* Begin Information provided *
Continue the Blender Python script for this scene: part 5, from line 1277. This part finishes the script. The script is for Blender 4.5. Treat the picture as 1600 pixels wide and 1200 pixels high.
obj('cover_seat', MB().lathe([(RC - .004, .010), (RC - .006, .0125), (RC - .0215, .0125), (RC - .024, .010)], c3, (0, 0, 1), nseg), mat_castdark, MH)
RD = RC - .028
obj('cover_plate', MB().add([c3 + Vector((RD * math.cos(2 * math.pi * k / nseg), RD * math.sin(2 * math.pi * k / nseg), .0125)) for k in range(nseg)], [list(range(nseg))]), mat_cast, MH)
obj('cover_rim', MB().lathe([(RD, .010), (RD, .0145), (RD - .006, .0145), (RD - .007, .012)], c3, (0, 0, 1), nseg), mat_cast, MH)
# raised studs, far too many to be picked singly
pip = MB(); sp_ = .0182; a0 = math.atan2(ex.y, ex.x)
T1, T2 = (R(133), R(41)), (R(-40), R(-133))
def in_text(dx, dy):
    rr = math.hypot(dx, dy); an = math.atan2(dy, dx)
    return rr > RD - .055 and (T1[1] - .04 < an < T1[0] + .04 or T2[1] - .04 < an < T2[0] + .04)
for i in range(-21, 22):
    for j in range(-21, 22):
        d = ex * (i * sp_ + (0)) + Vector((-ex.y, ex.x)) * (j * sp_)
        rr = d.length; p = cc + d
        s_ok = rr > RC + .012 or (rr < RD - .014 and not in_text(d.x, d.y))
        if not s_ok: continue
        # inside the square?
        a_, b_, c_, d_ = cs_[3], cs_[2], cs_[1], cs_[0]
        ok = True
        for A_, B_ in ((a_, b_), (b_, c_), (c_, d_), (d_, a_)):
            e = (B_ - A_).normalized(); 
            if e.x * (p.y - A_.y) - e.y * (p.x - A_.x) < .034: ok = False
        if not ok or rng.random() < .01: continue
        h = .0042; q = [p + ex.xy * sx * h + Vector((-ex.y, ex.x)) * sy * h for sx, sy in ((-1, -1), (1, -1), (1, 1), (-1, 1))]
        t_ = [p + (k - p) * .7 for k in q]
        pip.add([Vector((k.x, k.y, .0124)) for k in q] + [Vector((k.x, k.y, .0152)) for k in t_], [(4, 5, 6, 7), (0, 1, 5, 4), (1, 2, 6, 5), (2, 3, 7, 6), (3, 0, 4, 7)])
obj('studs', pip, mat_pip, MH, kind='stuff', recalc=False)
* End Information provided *
__Challenge__.
Retype the listing exactly, in full.

__Exercise response__.
Continue the Blender Python script for this scene: part 5, from line 1277. This part finishes the script. The script is for Blender 4.5. Treat the picture as 1600 pixels wide and 1200 pixels high.
obj('cover_seat', MB().lathe([(RC - .004, .010), (RC - .006, .0125), (RC - .0215, .0125), (RC - .024, .010)], c3, (0, 0, 1), nseg), mat_castdark, MH)
RD = RC - .028
obj('cover_plate', MB().add([c3 + Vector((RD * math.cos(2 * math.pi * k / nseg), RD * math.sin(2 * math.pi * k / nseg), .0125)) for k in range(nseg)], [list(range(nseg))]), mat_cast, MH)
obj('cover_rim', MB().lathe([(RD, .010), (RD, .0145), (RD - .006, .0145), (RD - .007, .012)], c3, (0, 0, 1), nseg), mat_cast, MH)
# raised studs, far too many to be picked singly
pip = MB(); sp_ = .0182; a0 = math.atan2(ex.y, ex.x)
T1, T2 = (R(133), R(41)), (R(-40), R(-133))
def in_text(dx, dy):
    rr = math.hypot(dx, dy); an = math.atan2(dy, dx)
    return rr > RD - .055 and (T1[1] - .04 < an < T1[0] + .04 or T2[1] - .04 < an < T2[0] + .04)
for i in range(-21, 22):
    for j in range(-21, 22):
        d = ex * (i * sp_ + (0)) + Vector((-ex.y, ex.x)) * (j * sp_)
        rr = d.length; p = cc + d
        s_ok = rr > RC + .012 or (rr < RD - .014 and not in_text(d.x, d.y))
        if not s_ok: continue
        # inside the square?
        a_, b_, c_, d_ = cs_[3], cs_[2], cs_[1], cs_[0]
        ok = True
        for A_, B_ in ((a_, b_), (b_, c_), (c_, d_), (d_, a_)):
            e = (B_ - A_).normalized(); 
            if e.x * (p.y - A_.y) - e.y * (p.x - A_.x) < .034: ok = False
        if not ok or rng.random() < .01: continue
        h = .0042; q = [p + ex.xy * sx * h + Vector((-ex.y, ex.x)) * sy * h for sx, sy in ((-1, -1), (1, -1), (1, 1), (-1, 1))]
        t_ = [p + (k - p) * .7 for k in q]
        pip.add([Vector((k.x, k.y, .0124)) for k in q] + [Vector((k.x, k.y, .0152)) for k in t_], [(4, 5, 6, 7), (0, 1, 5, 4), (1, 2, 6, 5), (2, 3, 7, 6), (3, 0, 4, 7)])
obj('studs', pip, mat_pip, MH, kind='stuff', recalc=False)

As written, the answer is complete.